* **DATA BLOCK**:

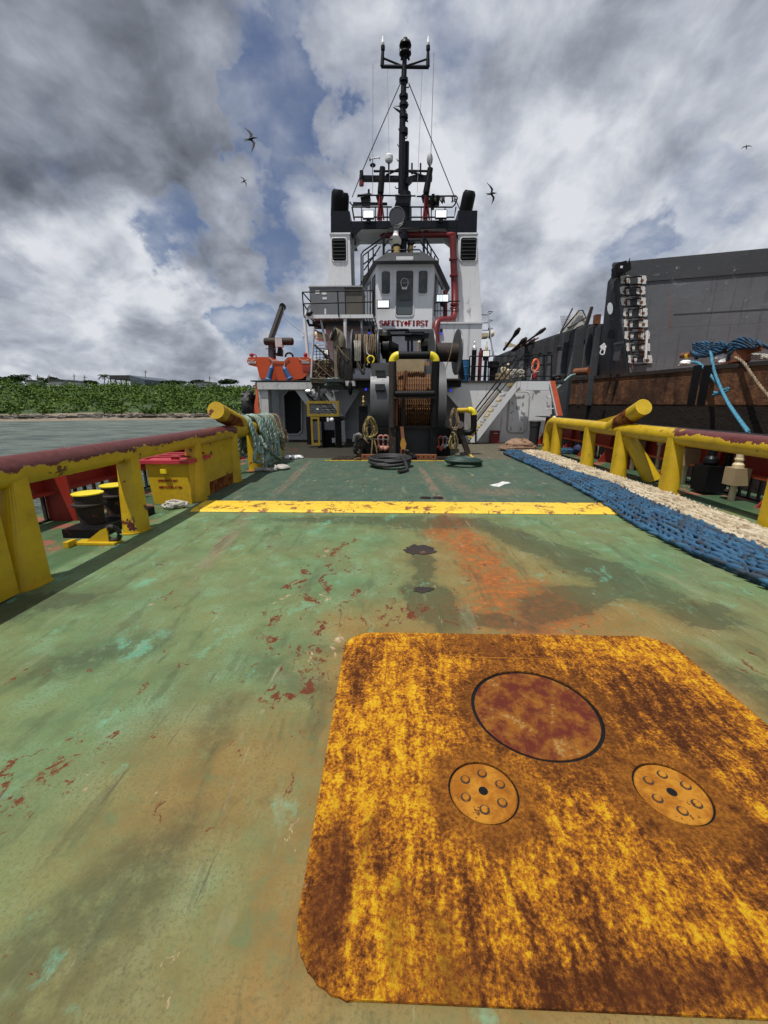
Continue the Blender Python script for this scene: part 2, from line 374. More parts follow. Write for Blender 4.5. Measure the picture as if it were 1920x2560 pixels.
M['ryellow'] = ropemat('yellow_black_rope', (.38, .28, .08), (.20, .16, .09), (.03, .025, .02), .8, 9)
M['rcyan'] = ropemat('turquoise_blue_rope', (.04, .20, .32), (.10, .34, .46), (.02, .07, .13), .4, 4)
M['rblack'] = ropemat('black_rope', (.014, .012, .010), (.055, .045, .036), (.01, .01, .01), .6, 4)
M['rgrey'] = ropemat('grey_white_rope', (.40, .38, .33), (.6, .58, .52), (.15, .12, .09), .5, 4)

def deck_mat():
    m, t = mat('worn_green_deck_paint'); o = t.coord(); x, y, z = t.xyz(o)
    n1 = t.noise(o, .9, 6, .6); n2 = t.noise(t.vadd(o, (9, 4, 0)), 3.2, 7, .65); n3 = t.noise(o, 13, 6, .7); n4 = t.noise(o, 75, 3, .7); n5 = t.noise(t.vadd(o, (2, 7, 0)), 1.7, 6, .6)
    lon = t.noise(t.map(o, rot=(0, 0, R(8)), sc=(1, .22, 1)), 5, 6, .65)
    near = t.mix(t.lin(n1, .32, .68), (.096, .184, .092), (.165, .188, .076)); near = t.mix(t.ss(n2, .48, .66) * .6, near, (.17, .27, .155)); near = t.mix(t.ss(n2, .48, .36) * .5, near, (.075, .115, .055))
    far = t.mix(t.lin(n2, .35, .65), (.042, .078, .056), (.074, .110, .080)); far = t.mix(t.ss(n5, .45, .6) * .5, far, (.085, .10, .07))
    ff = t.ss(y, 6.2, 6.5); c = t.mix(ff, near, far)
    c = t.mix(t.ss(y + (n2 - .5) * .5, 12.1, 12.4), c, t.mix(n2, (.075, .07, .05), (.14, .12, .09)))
    # outboard of the rails: dark green with red primer
    side = (t.ss(x, -3.45, -3.3, 1, 0)).mx(t.ss(x, 5.15, 5.3)); c = t.mix(side * .7, c, (.03, .075, .03))
    c = t.mix(side * t.ss(n5 + (n3 - .5) * .2, .55, .565), c, (.24, .085, .055))
    w_ = t.vadd(o, t.vscale(t.vadd(t.noise(o, 2.3, 4, .6, 0, True), (-.5, -.5, -.5)), .5))
    # greasy dark patches
    mid = t.noise(t.map(w_, rot=(0, 0, R(-25)), sc=(1.3, .7, 1)), 1.9, 6, .6); c = t.mix(t.ss(mid, .46, .62) * .40 * (ff.inv()), c, (.13, .12, .055)); c = t.mix(t.ss(mid, .54, .40, 0, 1) * 0.0, c, (.1, .1, .1))
    dk = t.blob(w_, -.95, 1.0, .16, .42, -25, .55) * .75
    for a in ((-1.0, .75, .28, .18, 0, .5), (-.65, 2.15, .38, .10, -25, .6), (-.9, 1.75, .1, .25, 10, .6), (-.25, 2.45, .22, .05, 10, .5)): dk = dk.mx(t.blob(w_, *a) * .6)
    for a in ((.33, 3.1, .22, .5, 12, .3), (.3, 3.9, .12, .6, 0, .5), (.75, 2.85, .4, .12, -10, .4), (1.5, 3.2, .62, .26, 28, .4), (2.0, 3.9, .35, 1.1, 22, .5), (1.5, 4.8, .25, 1.0, 25, .5), (.6, 5.5, .9, .35, 0, .6), (-.2, 5.6, 1.6, .22, 0, .6), (2.4, 3.0, .3, .25, 0, .5), (2.1, 2.1, .15, .4, 15, .5), (-3, 3.0, .6, .25, 15, .6), (-2.0, 2.3, .4, .2, 30, .7)):
        dk = dk.mx(t.blob(w_, *a) * .85)
    dk = dk.mx(t.ss(n5 * .6 + n3 * .4, .56, .70) * .45)
    # ochre bleed off the yellow plate
    bx = ((x - .78).m('ABSOLUTE') - 1.02).mx(0.0); by = ((y - 1.7).m('ABSOLUTE') - .90).mx(0.0)
    oc = t.ss((bx * bx + by * by).m('SQRT') + (n5 - .5) * 1.0 + (n3 - .5) * .12, .0, .62, 1, 0)
    oc = oc.mx(t.blob(w_, -.70, 1.50, .62, .42, 20, .8) * .9).mx(t.blob(w_, -.6, .75, .5, .3, 0, .8) * .6).mx(t.blob(w_, 1.1, 2.85, 1.4, .40, 0, .6)).mx(t.blob(w_, 2.6, 2.4, .5, .9, 0, .9) * .5)
    oc = oc.mx(t.blob(w_, .95, 3.8, .75, 1.9, 6, .7) * .85)
    c = t.mix(oc * t.ss(n3 * .5 + n2 * .5, .26, .52) * .85, c, t.mix(t.lin(n2, .3, .7), (.20, .10, .026), (.26, .165, .055)))
    # rust run between plate and yellow bar
    ru = t.blob(w_, .90, 4.3, .24, 1.6, 4, .4); ru = ru.mx(t.blob(w_, 1.05, 3.1, .5, .55, 10, .4)).mx(t.blob(w_, .75, 5.2, .3, .8, 0, .5))
    c = t.mix(ru * t.ss(n3 * .5 + n2 * .5, .36, .56) * .95, c, t.mix(t.lin(n3, .35, .65), (.15, .035, .010), (.40, .13, .03)))
    c = t.mix((dk * t.ss(n3, .25, .55) * .70).mx(t.ss(dk + (n2 - .5) * 1.5 + (n3 - .5) * .9, .50, .66) * .62 * t.ss(y, 2.5, 2.8)) * t.ss(y, 6.0, 6.5, 1, .3), c, (.035, .043, .026)) # stains
    # long scraped primer tracks
    tr = (t.blob(o, -2.05, 4.9, .09, 1.5, 7, .4) * .7).mx(t.blob(o, .75, 8.2, .09, 2.4, 2, .4)).mx(t.blob(o, -2.25, 9, .09, 2.6, 3, .4) * .8).mx(t.blob(w_, 2.0, 7.6, .5, .35, 0, .6) * .7).mx(t.blob(w_, 1.2, 9.0, .2, 1.8, 5, .7) * .6)
    c = t.mix(tr * t.ss(n3 * .5 + lon * .5, .44, .56) * .8, c, (.24, .15, .11))
    # chalky scratches on the forward deck
    sc_ = t.noise(t.map(t.vadd(o, t.vscale(t.noise(o, .8, 3, .5, 0, True), 1.6)), rot=(0, 0, R(15)), sc=(1, .3, 1)), 7, 7, .72)
    c = t.mix(t.ss(sc_, .60, .66) * ff * .55 * t.ss(n1, .38, .55), c, (.26, .24, .15))
    # chips: red brown rust, pink primer, pale turquoise, bone
    ch = t.noise(t.map(w_, rot=(0, 0, R(-28)), sc=(1.6, .8, 1)), 5.0, 9, .76)
    ar = t.ss(n5, .42, .56); dense = t.blob(w_, -.75, 3.7, .22, 1.1, -10, .5).mx(t.blob(w_, -.5, 3.7, .10, .8, -14, .5)).mx(t.blob(w_, -.1, 3.0, .8, .35, 10, .7)).mx(t.blob(w_, -1.75, 1.25, .28, .9, -32, .6)).mx(t.blob(w_, -.6, 2.4, .4, .5, 0, .7))
    c = t.mix(t.ss(ch + dense * .075 + ar * .03, .640, .665) * t.ss(y, 6.2, 6.6, 1, .2), c, t.mix(t.lin(n4, .3, .7), (.07, .016, .010), (.17, .045, .018)))
    c2 = t.noise(t.vadd(t.map(w_, rot=(0, 0, R(-20)), sc=(1.5, .7, 1)), (11, 3, 0)), 3.2, 9, .74)
    c = t.mix(t.ss(c2 + dense * .03, .650, .675) * .85, c, t.mix(t.ss(n3, .4, .6), (.36, .20, .14), (.45, .40, .24)))
    c3 = t.noise(t.vadd(t.map(w_, sc=(1.2, .6, 1)), (1, 13, 0)), 2.6, 6, .66)
    c = t.mix(t.ss(c3 + (n3 - .5) * .15, .58, .68) * (ru.inv() * .45) * t.ss(y, 6.2, 6.6, 1, .2), c, (.14, .40, .28))
    for ro_, of_ in ((32, 1), (-18, 6)):
        sl = t.noise(t.map(t.vadd(t.vadd(o, (of_, 2, 0)), t.vscale(t.noise(o, .6, 2, .5, 0, True), .25)), rot=(0, 0, R(ro_)), sc=(1, .02, 1)), 26, 3, .6); c = t.mix(t.ss(sl, .66, .70) * t.ss(n2, .42, .58) * .5, c, (.30, .30, .2) if of_ == 1 else (.05, .045, .03))
    # fine grit and pitting
    gr = t.noise(t.vadd(o, (3, 3, 3)), 70, 8, .82); c = t.mix(t.ss(gr, .47, .64) * t.ss(n2, .35, .6, .12, .55), c, (.04, .05, .026)); c = t.mix(t.ss(gr, .38, .30) * .35, c, (.30, .30, .18)); c = t.mix(t.ss(lon, .54, .66) * .4, c, (.05, .055, .03)); c = t.mix(t.ss(lon, .42, .34) * .22, c, (.24, .27, .17))
    pit = t.ss(t.vor(t.vadd(o, (1, 1, 0)), 9, 0), .02, .05, 1, 0) * t.ss(n2, .5, .58); c = t.mix(pit, c, (.03, .03, .02))
    # weld seams
    se = t.ss(((y + (n3 - .5) * .02 - 2.95) / 3.6).m('FRACT').m('SUBTRACT', .5).m('ABSOLUTE'), .0012, .004, 1, 0); c = t.mix(t.ss(x + y * .0 + (n5 - .5) * .8, .9, -.2) * t.ss(y + (n2 - .5) * .4, 12.2, 12.5) * .8, c, (.018, .017, .014)) # shade left of the winch, painted dark into the deck colour
    t.out(c, t.lin(n3, .3, .7, .5, .8), 0, t.bump(n4 * .25 + n3 * .5, .006, .55, t.bump(n1, .03, .3)), spec=.16); return m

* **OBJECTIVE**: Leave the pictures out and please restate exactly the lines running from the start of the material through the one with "(.15, .12, .09), .5, 4)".

* **FINAL RESULT**:
Continue the Blender Python script for this scene: part 2, from line 374. More parts follow. Write for Blender 4.5. Measure the picture as if it were 1920x2560 pixels.
M['ryellow'] = ropemat('yellow_black_rope', (.38, .28, .08), (.20, .16, .09), (.03, .025, .02), .8, 9)
M['rcyan'] = ropemat('turquoise_blue_rope', (.04, .20, .32), (.10, .34, .46), (.02, .07, .13), .4, 4)
M['rblack'] = ropemat('black_rope', (.014, .012, .010), (.055, .045, .036), (.01, .01, .01), .6, 4)
M['rgrey'] = ropemat('grey_white_rope', (.40, .38, .33), (.6, .58, .52), (.15, .12, .09), .5, 4)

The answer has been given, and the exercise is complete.